Denim at the famous Cone Mills Corporation. Once a world leader in textile manufacturing of denim and other cotton fabrics for most of the 20th century. The company was based in Greensboro, North Carolina and its mills were mostly in North and South Carolina.

Certainly, if you must wash your jeans – and most of us will recognise the need to do so at least once in a while – experts argue ardently that even here there are some definite dos and don’ts, even if they don’t necessary all agree. Some say jeans should only be washed inside out: this exposes only the softer weave of the inside of the jeans to friction against the washing machine drum, sparing excessive wear to the outer, visible side. Some even recommend washing them right side out inside an old pillow case. Your jeans should be washed with as little other clothing as possible, on a short cycle, and using a minimum amount of bleaching agent-free washing powder (or even a small amount of mild shampoo). Despite the standard “wash at 60°C” label, wash them on as cold a setting as possible.

Unless your jeans are Sanforised – a process developed in 1930 by one Sanford Cluett, which reduces shrinkage to almost negligible levels – dry denim will shrink by up to two inches in the waist and three in the leg once washed. Hence the shop staff’s advice to buy big. Shrinkage will continue for the first few washes too. Before making any permanent alterations to dry denim you also need to allow for “natural” shortening, which occurs through the gathering of creases at the crotch and knees. Once washing is done, your jeans should be removed from the machine straight away, turned back the right way for drying, shaken flat and pulled back into shape while still damp – at which point shrinkage can be countered to some extent with a good tug – and left to dry unfolded and naturally. No tumble dryers please.
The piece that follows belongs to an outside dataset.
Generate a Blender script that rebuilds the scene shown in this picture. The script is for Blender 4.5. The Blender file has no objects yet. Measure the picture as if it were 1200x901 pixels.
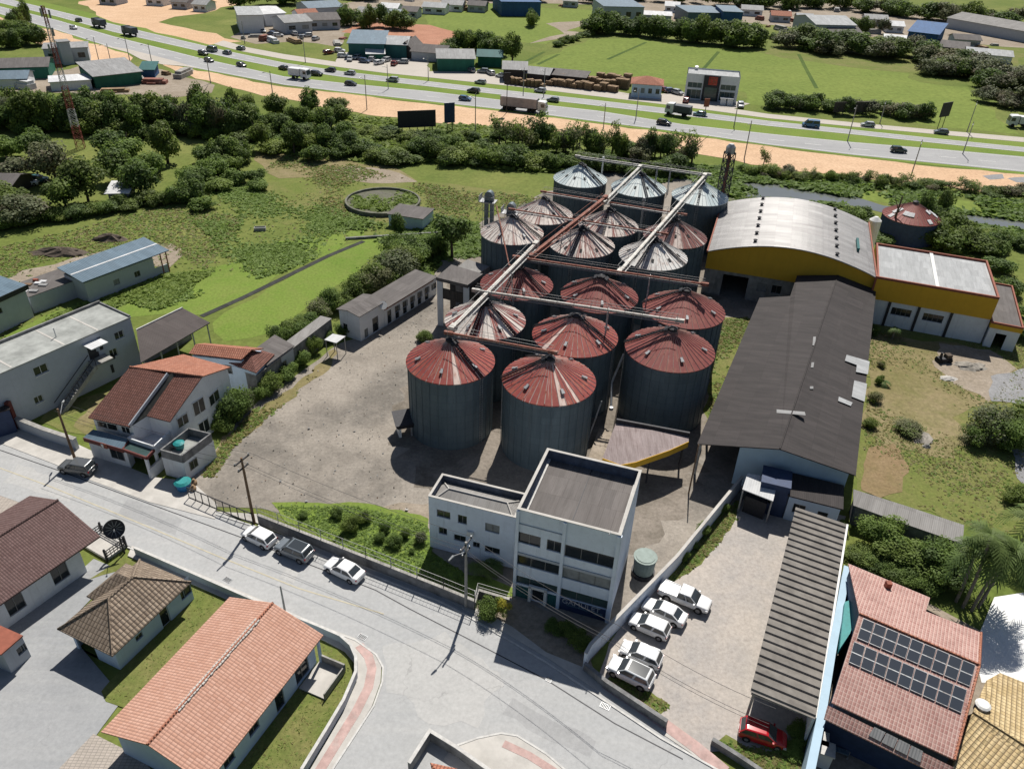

Care for your jeans could, in other words, become a full-time job. Even repairs are an issue. Denim should be repaired only with a patch of the same kind (dry with dry, pre-washed with pre-washed), so as to avoid a crinkling effect when you next wash them. As for darning: you should – and, naturally, you already knew this – use a cross-weaving of not one but two shades of blue thread that together match as closely as possible the blue of your denims.

Yes, you can bet cowboys didn’t have this much trouble. It’s tempting to believe they would have found such denim care rules verging on the ridiculous. They’d have chucked their jeans in their washing machine – if they’d have had one – as and when was required. And they’d have focused their energies on wrangling, hustling, gun fighting, or robbing trains. And, no doubt, they’d have looked extremely stylish while doing so.